=== THE RECORDS ===

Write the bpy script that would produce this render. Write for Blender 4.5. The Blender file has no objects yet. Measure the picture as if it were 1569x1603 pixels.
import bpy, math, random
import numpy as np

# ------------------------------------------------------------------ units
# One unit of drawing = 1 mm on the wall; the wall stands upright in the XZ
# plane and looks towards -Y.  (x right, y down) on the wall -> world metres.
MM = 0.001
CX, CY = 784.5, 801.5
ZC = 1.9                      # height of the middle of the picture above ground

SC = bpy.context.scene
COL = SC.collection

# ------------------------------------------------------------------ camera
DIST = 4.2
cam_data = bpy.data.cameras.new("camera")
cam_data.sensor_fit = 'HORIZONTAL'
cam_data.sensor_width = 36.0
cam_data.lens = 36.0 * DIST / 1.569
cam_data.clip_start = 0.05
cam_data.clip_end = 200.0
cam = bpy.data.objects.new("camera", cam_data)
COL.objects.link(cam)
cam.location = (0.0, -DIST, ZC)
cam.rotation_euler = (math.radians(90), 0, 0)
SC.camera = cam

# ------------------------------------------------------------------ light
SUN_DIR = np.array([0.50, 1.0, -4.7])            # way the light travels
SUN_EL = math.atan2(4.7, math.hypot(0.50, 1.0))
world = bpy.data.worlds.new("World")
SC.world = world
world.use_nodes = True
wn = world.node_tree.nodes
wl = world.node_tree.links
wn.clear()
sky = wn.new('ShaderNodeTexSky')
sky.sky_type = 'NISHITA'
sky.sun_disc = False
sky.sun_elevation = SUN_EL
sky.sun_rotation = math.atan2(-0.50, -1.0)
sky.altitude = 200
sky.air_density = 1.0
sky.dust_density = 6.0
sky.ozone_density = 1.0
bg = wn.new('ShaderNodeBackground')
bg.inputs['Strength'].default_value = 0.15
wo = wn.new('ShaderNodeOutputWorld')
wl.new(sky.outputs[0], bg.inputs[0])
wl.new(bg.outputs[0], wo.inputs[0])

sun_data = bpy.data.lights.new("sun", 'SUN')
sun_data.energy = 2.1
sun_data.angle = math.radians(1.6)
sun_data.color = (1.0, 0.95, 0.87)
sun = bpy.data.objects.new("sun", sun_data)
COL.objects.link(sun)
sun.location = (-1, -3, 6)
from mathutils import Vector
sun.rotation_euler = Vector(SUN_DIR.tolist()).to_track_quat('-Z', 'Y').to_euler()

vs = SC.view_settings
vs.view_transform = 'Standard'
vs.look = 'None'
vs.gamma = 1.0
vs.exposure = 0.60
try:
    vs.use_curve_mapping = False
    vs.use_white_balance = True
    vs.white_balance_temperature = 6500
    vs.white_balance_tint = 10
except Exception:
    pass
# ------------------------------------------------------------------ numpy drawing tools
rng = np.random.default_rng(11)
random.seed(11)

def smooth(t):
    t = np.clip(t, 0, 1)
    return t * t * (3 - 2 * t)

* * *

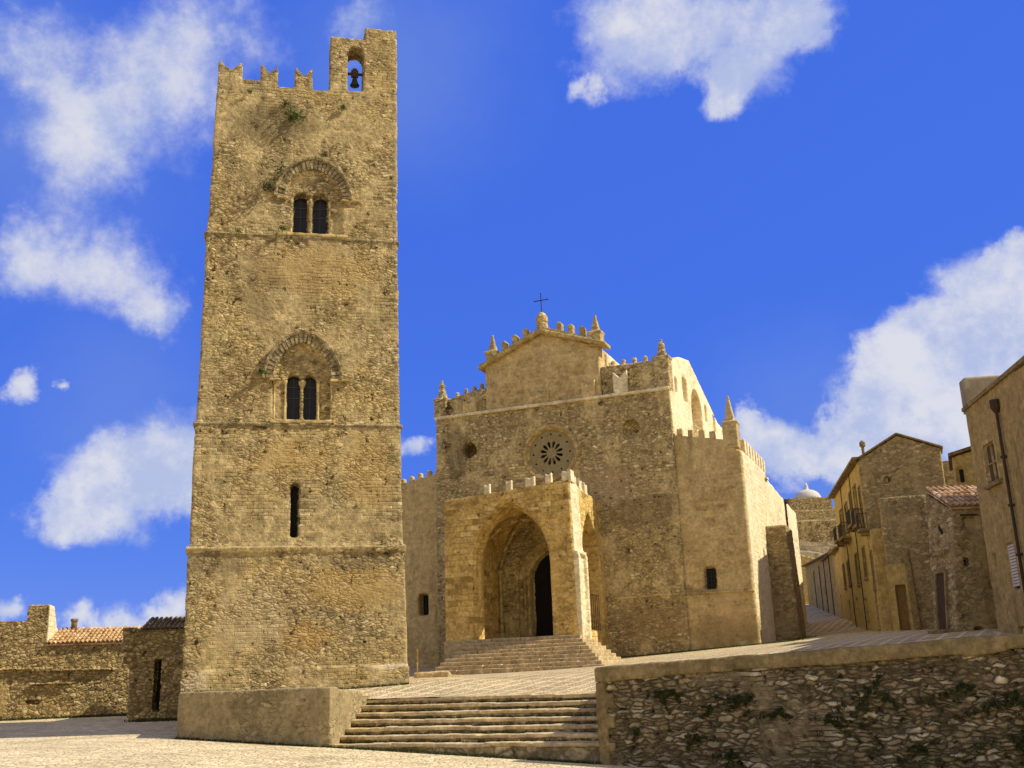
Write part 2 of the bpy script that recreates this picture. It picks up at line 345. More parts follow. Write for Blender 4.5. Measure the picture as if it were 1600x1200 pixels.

=== GOAL ===
Begin with the line that has "Write the bpy" in the listing above and end after the line that has "COL = SC.collection"; output those lines exactly.

=== PROBLEM SOLUTION ===
Write the bpy script that would produce this render. Write for Blender 4.5. The Blender file has no objects yet. Measure the picture as if it were 1569x1603 pixels.
import bpy, math, random
import numpy as np

# ------------------------------------------------------------------ units
# One unit of drawing = 1 mm on the wall; the wall stands upright in the XZ
# plane and looks towards -Y.  (x right, y down) on the wall -> world metres.
MM = 0.001
CX, CY = 784.5, 801.5
ZC = 1.9                      # height of the middle of the picture above ground

SC = bpy.context.scene
COL = SC.collection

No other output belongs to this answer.